━━ Supplied data ━━
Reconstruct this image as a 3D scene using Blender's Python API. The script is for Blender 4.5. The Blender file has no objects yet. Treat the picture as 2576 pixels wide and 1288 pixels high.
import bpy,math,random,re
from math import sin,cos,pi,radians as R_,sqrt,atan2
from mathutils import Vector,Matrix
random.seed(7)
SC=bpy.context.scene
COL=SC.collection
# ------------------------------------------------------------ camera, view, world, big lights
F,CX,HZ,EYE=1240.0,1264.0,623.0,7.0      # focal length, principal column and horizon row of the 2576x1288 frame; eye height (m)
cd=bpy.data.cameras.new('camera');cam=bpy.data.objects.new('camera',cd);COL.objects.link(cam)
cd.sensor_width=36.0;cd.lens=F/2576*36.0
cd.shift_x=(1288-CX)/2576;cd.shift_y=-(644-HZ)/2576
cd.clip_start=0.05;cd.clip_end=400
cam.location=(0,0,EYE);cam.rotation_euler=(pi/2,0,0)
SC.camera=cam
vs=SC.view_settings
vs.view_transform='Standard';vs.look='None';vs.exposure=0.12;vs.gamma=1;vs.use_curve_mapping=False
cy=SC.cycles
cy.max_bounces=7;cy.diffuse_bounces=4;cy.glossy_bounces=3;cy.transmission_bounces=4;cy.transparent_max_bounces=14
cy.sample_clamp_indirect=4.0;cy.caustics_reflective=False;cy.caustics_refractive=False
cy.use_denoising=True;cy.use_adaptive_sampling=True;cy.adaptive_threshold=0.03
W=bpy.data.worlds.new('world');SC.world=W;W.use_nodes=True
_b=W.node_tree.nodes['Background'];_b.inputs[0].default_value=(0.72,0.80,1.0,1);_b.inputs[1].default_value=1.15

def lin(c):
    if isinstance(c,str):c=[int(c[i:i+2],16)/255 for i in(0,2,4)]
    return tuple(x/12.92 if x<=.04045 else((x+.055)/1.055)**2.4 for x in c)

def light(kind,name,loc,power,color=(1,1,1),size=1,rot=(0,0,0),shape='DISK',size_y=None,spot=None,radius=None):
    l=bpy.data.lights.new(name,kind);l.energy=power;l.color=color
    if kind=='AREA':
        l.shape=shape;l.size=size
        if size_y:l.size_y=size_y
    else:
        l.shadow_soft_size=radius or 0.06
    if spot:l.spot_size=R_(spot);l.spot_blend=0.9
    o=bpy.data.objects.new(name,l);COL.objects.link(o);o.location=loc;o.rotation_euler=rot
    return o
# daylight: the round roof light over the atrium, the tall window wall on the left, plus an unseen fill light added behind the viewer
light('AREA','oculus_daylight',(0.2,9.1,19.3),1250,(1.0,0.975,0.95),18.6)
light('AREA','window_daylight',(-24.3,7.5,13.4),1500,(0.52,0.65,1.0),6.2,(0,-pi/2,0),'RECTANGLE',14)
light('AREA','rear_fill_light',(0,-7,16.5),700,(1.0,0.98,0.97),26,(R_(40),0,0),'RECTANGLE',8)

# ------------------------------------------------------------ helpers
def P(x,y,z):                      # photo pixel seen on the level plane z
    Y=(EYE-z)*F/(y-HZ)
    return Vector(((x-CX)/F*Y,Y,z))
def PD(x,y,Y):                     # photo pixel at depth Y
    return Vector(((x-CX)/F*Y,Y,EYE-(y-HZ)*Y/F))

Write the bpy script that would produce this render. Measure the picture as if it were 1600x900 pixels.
━━━
» Aim of the task
Give the lines again, exactly as they stand, from the beginning of the data through the line with "return tuple(x/12.92 if".

» Solution
Reconstruct this image as a 3D scene using Blender's Python API. The script is for Blender 4.5. The Blender file has no objects yet. Treat the picture as 2576 pixels wide and 1288 pixels high.
import bpy,math,random,re
from math import sin,cos,pi,radians as R_,sqrt,atan2
from mathutils import Vector,Matrix
random.seed(7)
SC=bpy.context.scene
COL=SC.collection
# ------------------------------------------------------------ camera, view, world, big lights
F,CX,HZ,EYE=1240.0,1264.0,623.0,7.0      # focal length, principal column and horizon row of the 2576x1288 frame; eye height (m)
cd=bpy.data.cameras.new('camera');cam=bpy.data.objects.new('camera',cd);COL.objects.link(cam)
cd.sensor_width=36.0;cd.lens=F/2576*36.0
cd.shift_x=(1288-CX)/2576;cd.shift_y=-(644-HZ)/2576
cd.clip_start=0.05;cd.clip_end=400
cam.location=(0,0,EYE);cam.rotation_euler=(pi/2,0,0)
SC.camera=cam
vs=SC.view_settings
vs.view_transform='Standard';vs.look='None';vs.exposure=0.12;vs.gamma=1;vs.use_curve_mapping=False
cy=SC.cycles
cy.max_bounces=7;cy.diffuse_bounces=4;cy.glossy_bounces=3;cy.transmission_bounces=4;cy.transparent_max_bounces=14
cy.sample_clamp_indirect=4.0;cy.caustics_reflective=False;cy.caustics_refractive=False
cy.use_denoising=True;cy.use_adaptive_sampling=True;cy.adaptive_threshold=0.03
W=bpy.data.worlds.new('world');SC.world=W;W.use_nodes=True
_b=W.node_tree.nodes['Background'];_b.inputs[0].default_value=(0.72,0.80,1.0,1);_b.inputs[1].default_value=1.15

def lin(c):
    if isinstance(c,str):c=[int(c[i:i+2],16)/255 for i in(0,2,4)]
    return tuple(x/12.92 if x<=.04045 else((x+.055)/1.055)**2.4 for x in c)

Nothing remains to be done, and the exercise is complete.